### Given information
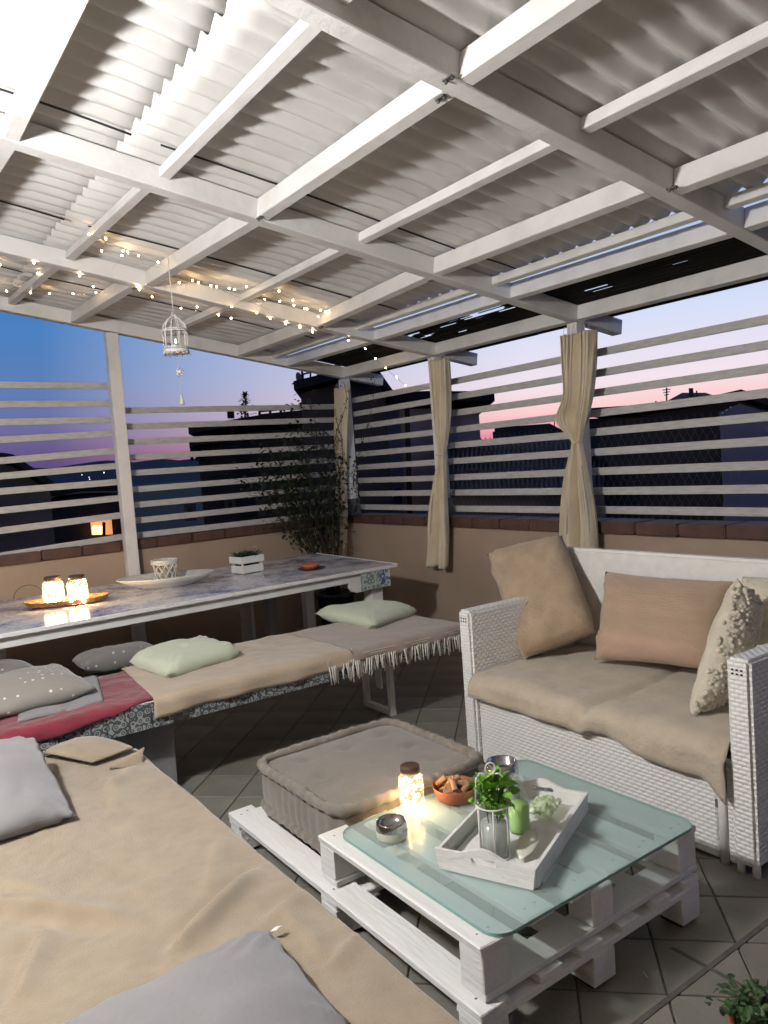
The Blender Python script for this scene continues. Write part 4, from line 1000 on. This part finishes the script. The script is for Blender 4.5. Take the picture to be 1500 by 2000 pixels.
for i in range(19):
    a = i*2.4; rad = .052*math.sqrt((i % 13)/13); z = .040+(.022 if i > 11 else 0)+rc.uniform(-.004, .006)
    c = cb+Vector((rad*math.cos(a), rad*math.sin(a), z)); d = Vector((rc.uniform(-1, 1), rc.uniform(-1, 1), rc.uniform(-.35, .5))).normalized()*.021
    bm = bmesh.new(); addtube(bm, [c-d, c-d*.9, c+d*.9, c+d], .0105, seg=10); ck = tag(obj('cork', bm, cork, None, smooth=False), 'loose wine cork in the heap in the terracotta bowl', 'cork', 'corks heaped in the terracotta bowl')
# ------------------------------------------------------------------ white tray with bottle caddy
TA = R(24); tc_ = Vector((-1.695, 1.622, ZG)); tw = Vector((math.cos(TA), math.sin(TA), 0)); tl = Vector((-math.sin(TA), math.cos(TA), 0)); ZU = Vector((0, 0, 1))
tr = thing('serving_tray', tc_, 'distressed white wooden serving tray with cut out handles', 'tray', rz=0)
W2, L2_ = .142, .262
def trp(n, pts, holes, O, ax, ay, th_): return prism(n, pts, holes, O, ax, ay, th_, palw, tr)
trp('base', [(-W2+.01, -L2_+.01), (W2-.01, -L2_+.01), (W2-.01, L2_-.01), (-W2+.01, L2_-.01)], [], tc_+ZU*.004, tw, tl, .006)
for s in (-1, 1):
    trp('side', [(-L2_+.011, 0), (L2_-.011, 0), (L2_-.011, .056), (-L2_+.011, .056)], [], tc_+tw*s*(W2), tl, ZU, .010*(-s if True else 1)*-1 if s > 0 else -.010)
    ot = [(-W2-.002, 0), (W2+.002, 0), (W2+.012, .060)] + [(x, .060+.024*(math.cos(max(-1, min(1, x/.085))*math.pi)+1)/2) for x in [W2*.95-W2*1.9*k/16 for k in range(17)]] + [(-W2-.012, .060)]
    sl = [(-.030, .040), (.030, .040)] + [(.030+.0085*math.cos(a), .0485+.0085*math.sin(a)) for a in [-math.pi/2+math.pi*k/8 for k in range(1, 9)]] + [(-.030, .057)] + [(-.030-.0085*math.cos(a), .0485+.0085*math.sin(a)) for a in [math.pi/2-math.pi*k/8 for k in range(1, 8)]]
    trp('end_panel', ot, [sl], tc_+tl*s*(L2_-.006)+tw*0, tw, ZU, .011)
cc = U(968, 1668, ZG+.011)
t = thing('glass_vase', cc, 'clear glass vase in a white wire carrier holding mint', 'vase')
lathe('glass', [(0, 0), (.040, 0), (.043, .01), (.040, .12), (.038, .150)], cc, clear, t, seg=28)
lathe('water', [(0, .008), (.036, .008), (.037, .1), (0, .1)], cc, glassmix('pale_water', (.85, .87, .84), .6, (.74, .75, .70), .2), t, seg=24)
wc = thing('wire_caddy', cc, 'white wire bottle carrier with looped handle standing in the tray', 'carrier')
bm = bmesh.new(); r_ = .0026; rr0 = .049
for z in (.003, .155): addtube(bm, [cc+Vector((rr0*math.cos(a/24*math.tau), rr0*math.sin(a/24*math.tau), z)) for a in range(24)], r_, seg=6, closed=True)
for k in range(6): a = k/6*math.tau+.3; d = Vector((rr0*math.cos(a), rr0*math.sin(a), 0)); addtube(bm, [cc+d, cc+d+ZU*.155], r_, seg=6)
obj('frame', bm, white, wc, smooth=True)
hd = RT.xy.to_3d().normalized()
def loopring(c, r): return [c+hd*r*math.cos(a/20*math.tau)+ZU*r*1.25*math.sin(a/20*math.tau) for a in range(20)]
bm = bmesh.new(); cT = cc+ZU*.262
addtube(bm, [cc+hd*rr0*1+ZU*.155, cc+hd*.047+ZU*.2, cc+hd*.04+ZU*.228, cc+hd*.026+ZU*.245, cc+hd*.012+ZU*.246], r_, seg=6)
addtube(bm, [cc-hd*rr0*1+ZU*.155, cc-hd*.047+ZU*.2, cc-hd*.044+ZU*.232, cc-hd*.032+ZU*.250, cc-hd*.018+ZU*.248, cc-hd*.010+ZU*.242], r_, seg=6); addtube(bm, loopring(cT, .0145), r_, seg=6, closed=True)
obj('handle', bm, white, wc, smooth=True)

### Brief
Every line of the data should be copied as it stands, without the images.

### Solution
The Blender Python script for this scene continues. Write part 4, from line 1000 on. This part finishes the script. The script is for Blender 4.5. Take the picture to be 1500 by 2000 pixels.
for i in range(19):
    a = i*2.4; rad = .052*math.sqrt((i % 13)/13); z = .040+(.022 if i > 11 else 0)+rc.uniform(-.004, .006)
    c = cb+Vector((rad*math.cos(a), rad*math.sin(a), z)); d = Vector((rc.uniform(-1, 1), rc.uniform(-1, 1), rc.uniform(-.35, .5))).normalized()*.021
    bm = bmesh.new(); addtube(bm, [c-d, c-d*.9, c+d*.9, c+d], .0105, seg=10); ck = tag(obj('cork', bm, cork, None, smooth=False), 'loose wine cork in the heap in the terracotta bowl', 'cork', 'corks heaped in the terracotta bowl')
# ------------------------------------------------------------------ white tray with bottle caddy
TA = R(24); tc_ = Vector((-1.695, 1.622, ZG)); tw = Vector((math.cos(TA), math.sin(TA), 0)); tl = Vector((-math.sin(TA), math.cos(TA), 0)); ZU = Vector((0, 0, 1))
tr = thing('serving_tray', tc_, 'distressed white wooden serving tray with cut out handles', 'tray', rz=0)
W2, L2_ = .142, .262
def trp(n, pts, holes, O, ax, ay, th_): return prism(n, pts, holes, O, ax, ay, th_, palw, tr)
trp('base', [(-W2+.01, -L2_+.01), (W2-.01, -L2_+.01), (W2-.01, L2_-.01), (-W2+.01, L2_-.01)], [], tc_+ZU*.004, tw, tl, .006)
for s in (-1, 1):
    trp('side', [(-L2_+.011, 0), (L2_-.011, 0), (L2_-.011, .056), (-L2_+.011, .056)], [], tc_+tw*s*(W2), tl, ZU, .010*(-s if True else 1)*-1 if s > 0 else -.010)
    ot = [(-W2-.002, 0), (W2+.002, 0), (W2+.012, .060)] + [(x, .060+.024*(math.cos(max(-1, min(1, x/.085))*math.pi)+1)/2) for x in [W2*.95-W2*1.9*k/16 for k in range(17)]] + [(-W2-.012, .060)]
    sl = [(-.030, .040), (.030, .040)] + [(.030+.0085*math.cos(a), .0485+.0085*math.sin(a)) for a in [-math.pi/2+math.pi*k/8 for k in range(1, 9)]] + [(-.030, .057)] + [(-.030-.0085*math.cos(a), .0485+.0085*math.sin(a)) for a in [math.pi/2-math.pi*k/8 for k in range(1, 8)]]
    trp('end_panel', ot, [sl], tc_+tl*s*(L2_-.006)+tw*0, tw, ZU, .011)
cc = U(968, 1668, ZG+.011)
t = thing('glass_vase', cc, 'clear glass vase in a white wire carrier holding mint', 'vase')
lathe('glass', [(0, 0), (.040, 0), (.043, .01), (.040, .12), (.038, .150)], cc, clear, t, seg=28)
lathe('water', [(0, .008), (.036, .008), (.037, .1), (0, .1)], cc, glassmix('pale_water', (.85, .87, .84), .6, (.74, .75, .70), .2), t, seg=24)
wc = thing('wire_caddy', cc, 'white wire bottle carrier with looped handle standing in the tray', 'carrier')
bm = bmesh.new(); r_ = .0026; rr0 = .049
for z in (.003, .155): addtube(bm, [cc+Vector((rr0*math.cos(a/24*math.tau), rr0*math.sin(a/24*math.tau), z)) for a in range(24)], r_, seg=6, closed=True)
for k in range(6): a = k/6*math.tau+.3; d = Vector((rr0*math.cos(a), rr0*math.sin(a), 0)); addtube(bm, [cc+d, cc+d+ZU*.155], r_, seg=6)
obj('frame', bm, white, wc, smooth=True)
hd = RT.xy.to_3d().normalized()
def loopring(c, r): return [c+hd*r*math.cos(a/20*math.tau)+ZU*r*1.25*math.sin(a/20*math.tau) for a in range(20)]
bm = bmesh.new(); cT = cc+ZU*.262
addtube(bm, [cc+hd*rr0*1+ZU*.155, cc+hd*.047+ZU*.2, cc+hd*.04+ZU*.228, cc+hd*.026+ZU*.245, cc+hd*.012+ZU*.246], r_, seg=6)
addtube(bm, [cc-hd*rr0*1+ZU*.155, cc-hd*.047+ZU*.2, cc-hd*.044+ZU*.232, cc-hd*.032+ZU*.250, cc-hd*.018+ZU*.248, cc-hd*.010+ZU*.242], r_, seg=6); addtube(bm, loopring(cT, .0145), r_, seg=6, closed=True)
obj('handle', bm, white, wc, smooth=True)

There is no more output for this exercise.